Той же зимой 1909 года поэт переводит 13 стихотворений Гейне, которые впоследствии входят в четвертый сборник стихов „Ночные часы“ (1911 год), и помещает в газете „Речь“ две литературные статьи: „Мережковский“ и „Бальмонт“. 14 апреля Блок с женой уезжает в Италию. Накануне отъезда он видит в Художественном театре „Три сестры“ Чехова и возвращается домой „совершенно потрясенный“. О Чехове и о России взволнованно пишет матери: „Три сестры“, это угол великого русского искусства, один из случайно сохранившихся каким-то чудом не заплеванных углов моей пакостной, грязной, тупой и кровавой родины, которую я завтра, слава Тебе Господи, покину… Я Чехова принял всего, как он есть в пантеон своей души и разделил его слезы, печаль и унижение… Несчастны мы все, что наша родная земля приготовила нам такую почву — для злобы и ссоры друг с другом. Все живем за китайскими стенами, полупрезирая друг друга, а единственный общий враг наш— российская государственность, церковность, кабаки, казна и чиновники — не показывают своего лица, а натравливают нас друг на друга».
«Политический» и «общественный» период жизни поэта кончен. Он едет в Италию, чтобы забыть прошлое и стать «человеком». Письмо заканчивается словами: «Или надо совсем не жить в России, плюнуть в ее пьяную харю, или изолироваться от унижения — политики, да и „общественности“».

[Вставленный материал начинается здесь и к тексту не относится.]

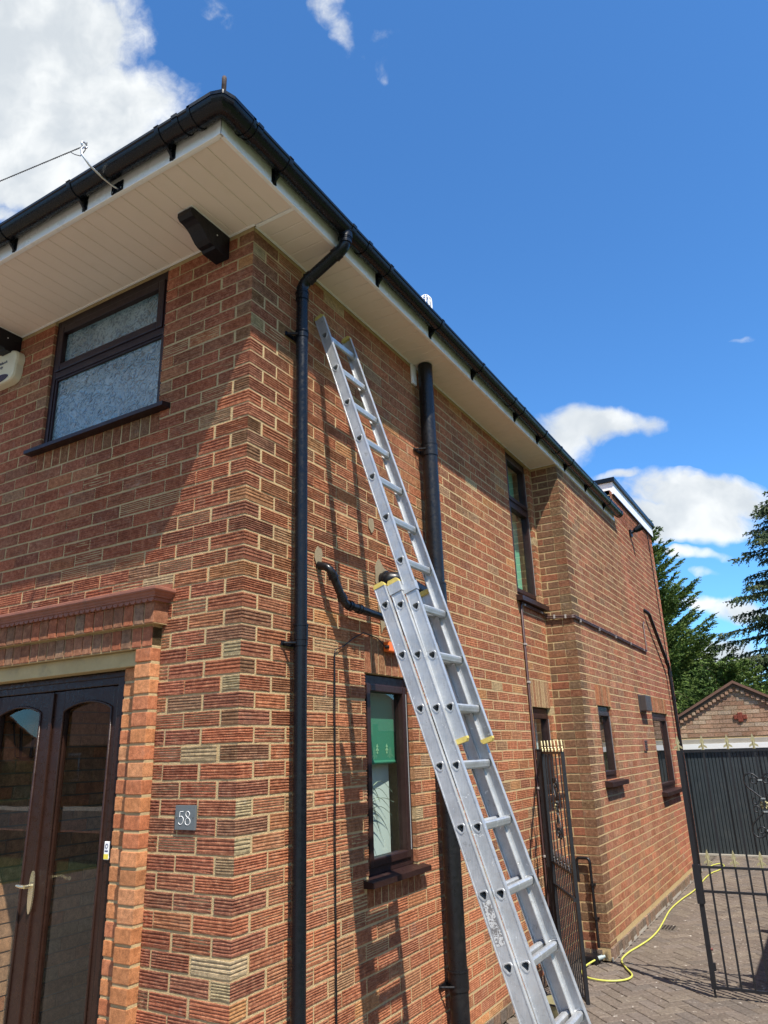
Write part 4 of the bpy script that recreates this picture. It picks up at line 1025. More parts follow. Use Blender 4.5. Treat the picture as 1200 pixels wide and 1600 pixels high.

Блоки проводят десять дней в Венеции, «тихо, лениво и отдохновительно»; посещают картинные галереи, увлекаются живописью Беллини, а на Лидо играют с крабами и собирают раковины. «Всякий русский художник, — пишет Блок матери, — имеет право хоть на несколько лет заткнуть себе уши от всего русского и увидать свою другую родину — Европу, и Италию особенно!»
Поэта поразила мертвая Равенна: могила Данте, древние саркофаги, мозаика, дворец Теодориха. Флоренцию он возненавидел. «Флоренцию, — пишет он, — я проклинаю не только за жару и мускитов, а за то, что она сама себя предала европейской гнили, стала трескучим городом и изуродовала почти все свои дома и улицы». После Флоренции Блоки посетили Перуджию, Ассизи, Сиену и Пизу. 19 июня поэт пишет матери из Милана: «Надо признаться, что эта поездка оказалась совсем не отдохновительной. Напротив, мы оба страшно устали и изнервничались до последней степени. Милан — уже тринадцатый город, а мы смотрим везде почти всё. Правда, что я теперь ничего не могу воспринять, кроме искусства, неба и иногда моря. Люди мне отвратительны, вся жизнь ужасна. Европейская жизнь так же мерзка, как и русская, — вообще вся жизнь людей во всем мире есть, по-моему, какая-то чудовищная грязная лужа… Мне хотелось бы очень тихо пожить и подумать — вне городов, кинематографов, ресторанов, итальянцев и немцев. Все это — одна сплошная помойная яма… Более чем когда-нибудь я вижу, что ничего из жизни современной я до сих пор не приму и ничему не покорюсь. Ее позорный строй внушает мне только отвращение. Переделать уже ничего нельзя, не переделает никакая революция. Все люди сгниют, несколько человек останется. Люблю я только искусство, детей и смерть. Россия для меня, — все та же лирическая величина. На самом деле — ее нет, не было и не будет».
Это трагическое письмо вводит нас в черную ночь стихов «Страшный мир». В страшной силе отрицания, в восстании против всего мироздания — дышит люциферический дух Ивана Карамазова. Поразительна фраза: «Люблю только искусство, детей и смерть». Иван Карамазов тоже любил детей: из муки за страдания детей вырос весь его «бунт».